Published June 17, 2013 on The Conservative Heritage Times website. Red Phillips is an IPR contributor and paleoconservative activist and writer.
You can’t make this stuff up.
The defense of the NSA program by these two authors is of particular note because of the authors’ affiliation with the Cato Institute that describes itself as “dedicated to the principles of individual liberty, limited government, free markets and peace” and having a “strict respect for civil liberties and skepticism about the benefits of both the welfare state and foreign military adventurism.” The authors’ article is providing valuable cover for the advocates of the mass spying program.
The authors of the article Kristol is promoting are Cato Institute Center for Constitutional Studies President Roger Pilon and Cato Institute Adjunct Scholar Richard A. Epstein who wrote an attempted sweeping exculpation of the National Security Agency (NSA) and all the branches of the US government for the NSA’s mass spying on phone calls.
Legally, the president is on secure footing under the Patriot Act
Umm … not if the Patriot Act is unconstitutional. And even if a Cato scholar believes the Patriot Act to be technically legal, he should be bashing it as an obnoxious overreach, not using it in an apologia for another obnoxious overreach.
Regarding whether or not the coup at Cato was for the better or for the worse, I think it is safe to say that the verdict is in.

As many have noted, Pilon and Epstein hold a minority view at Cato and a number of other Cato scholars have publicly voiced their disagreement. Cato is still a net positive for liberty.
I’ve been leery about the Cato Institute for a long time. They tend to be lap dog “libertarians”.
Cato Institute has done far more to promote libertarianism than the commenters on this post who are criticizing it.

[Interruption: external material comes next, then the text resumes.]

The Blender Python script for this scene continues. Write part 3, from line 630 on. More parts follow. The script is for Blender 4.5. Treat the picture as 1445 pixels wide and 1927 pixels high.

Cato has been around since 1974, and it has produced numerous books and monographs in opposition to a broad range of statist policies. It has, as an organization, unfailingly promoted non-interventionist foreign policy, opposition to the war on drugs, and defense of civil liberties and economic freedom.
It does employ scholars who agree with some part of the libertarian program, and bring their expertise to that part, while not always agreeing with the complete Cato version of libertarianism.
Ahem, “useless”.
I’ve never really trusted the Cato Institute. Too Republican friendly. But they were okay I guess.
But now they’re totally usless. How can you trust a “libertarian” organization run by John A. Allison IV, a member of the Ayn Rand Institute, a group that called libertarianism ‘evil’ (http://www.aynrand.org/site/PageServer?pagename=objectivism_sanctions)?
And one of their own is running a libertarian group? Of course they’re going to post anti-libertarian stuff like this.
Cato has been far right conservative with a few libertarian eccentricities for a long time.
orangeline,
Thanks for that link.
For those who don’t follow that link, I’ll quote from the last sentence:
“…I at least hope that readers who look to Cato for guidance on these questions will recognize that theirs is not the position held by all—or, indeed, most—Cato scholars.”
There is no one party line at Cato; it’s kind of like a university that way. Here is a differing opinion :
http://www.cato.org/blog/reply-epstein-pilon-nsas-metadata-program
Cato is not libertarian except in their own deluded minds–just like Wayne Allyn Root, Bob Barr, and a horde of similar wannabes.
Done.
That would be my best guess.
@1
I didn’t no what else to file it under. Uncategorized?
Roger Pilon is a committed Republican, who favored changing Senate rules to limit filibusters when he thought Republicans would control the Senate for a long time.
Richard Epstein is a legal scholar who has a career quite separate from Cato Institute. They list him as an adjunct scholar to impress people who are aware of Professor Epstein’s reputation as a serious legal scholar. Epstein has however taken stands in support of the War on Terror since 9/11.
The Cato Institute has many adjunct scholars associated with it, who broadly agree with Cato’s commitment to limited government. But individual scholars often take positions at odds with the stated positions of the Cato Institute. In this case Cato has been critical of the NSA, not supportive.
Filed Under: Third parties, general
Please explain. Cato is libertarian (small l) but not Libertarian (big L).